…The proposed Texas map is designed to net the GOP up to five House seats — potentially enough to decide the majority…
Outside Texas, key Democratic governors have launched an aggressive counteroffensive to try to neutralize the GOP’s redistricting push.
…Newsom, who’s made no secret of his presidential ambitions, has openly accused Trump of “rigging” the midterms and suggested California could redraw its map to eliminate all nine GOP-held seats.
[New York Gov. Kathy Hochul] called Monday for disbanding New York’s independent redistricting commission and embracing partisan hardball, telling reporters that she’s “tired of fighting this fight with my hand tied behind my back…I cannot ignore that the playing field has changed dramatically, and shame on us if we ignore that fact and cling tight to the vestiges of the past,” Hochul said.
Land doesn’t vote. People do. Redistrict all of the rural areas in any state to include even a single large city in that state and the whole country will be blue. Fascists have been doing it the opposite way for years.

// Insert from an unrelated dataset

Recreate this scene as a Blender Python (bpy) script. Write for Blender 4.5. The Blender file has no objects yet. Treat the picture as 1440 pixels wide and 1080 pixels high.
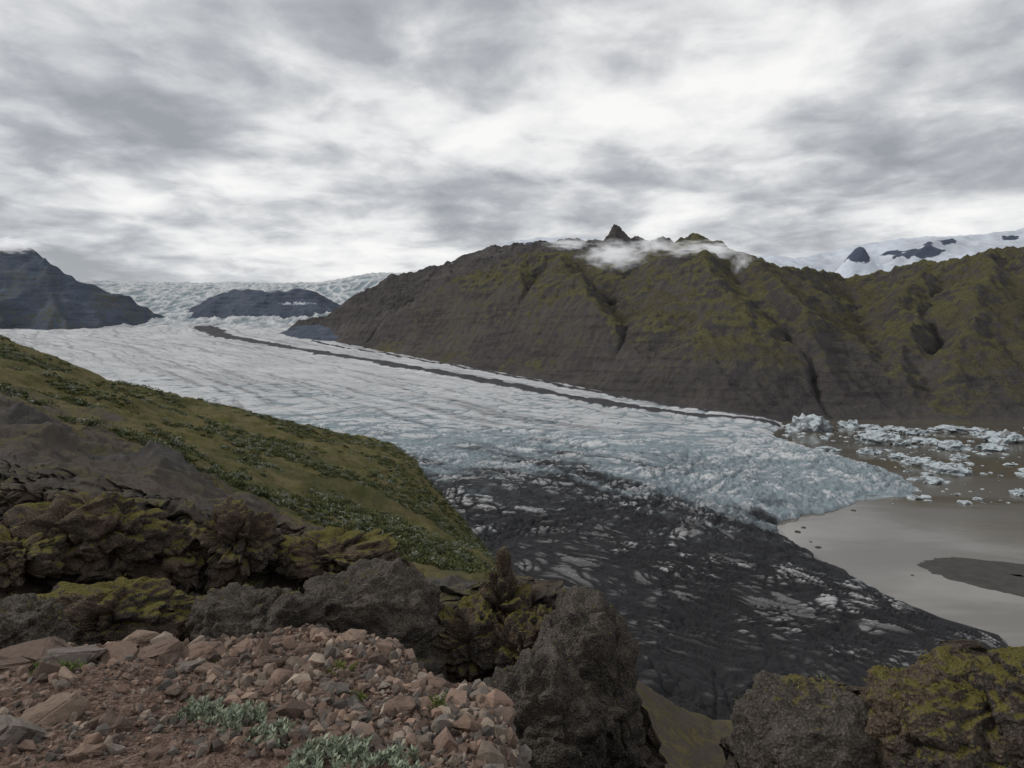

If enough blue states do it, it will directly counter the fascist push to do the same because without cheating, they just don’t have the numbers.
Yes, anti-fascists have to play the same game as fascists. None of this “when they go low…” shit can stand anymore.
But I have a little bone to pick with your first statement: at the state level, that holds up (depending on the state), but at the federal level, land (ok, less populous states) has an outsized influence because of the permanent apportionment law from almost 100 years ago.
Every California house member serves about 760k people, where Wyoming has 576k people total.
That means 9.5M ((760k - 576k) x 52 seats) people in CA (or 16.4 Wyomings) effectively don’t get a say every time the house votes.
And it’s even worse when we get to the electoral college (sum of House and Senate members per state). Wyoming has 192k people per electoral vote and CA has 732k people per electoral vote.
So it’s not entirely fair to dismiss the people vs land vote.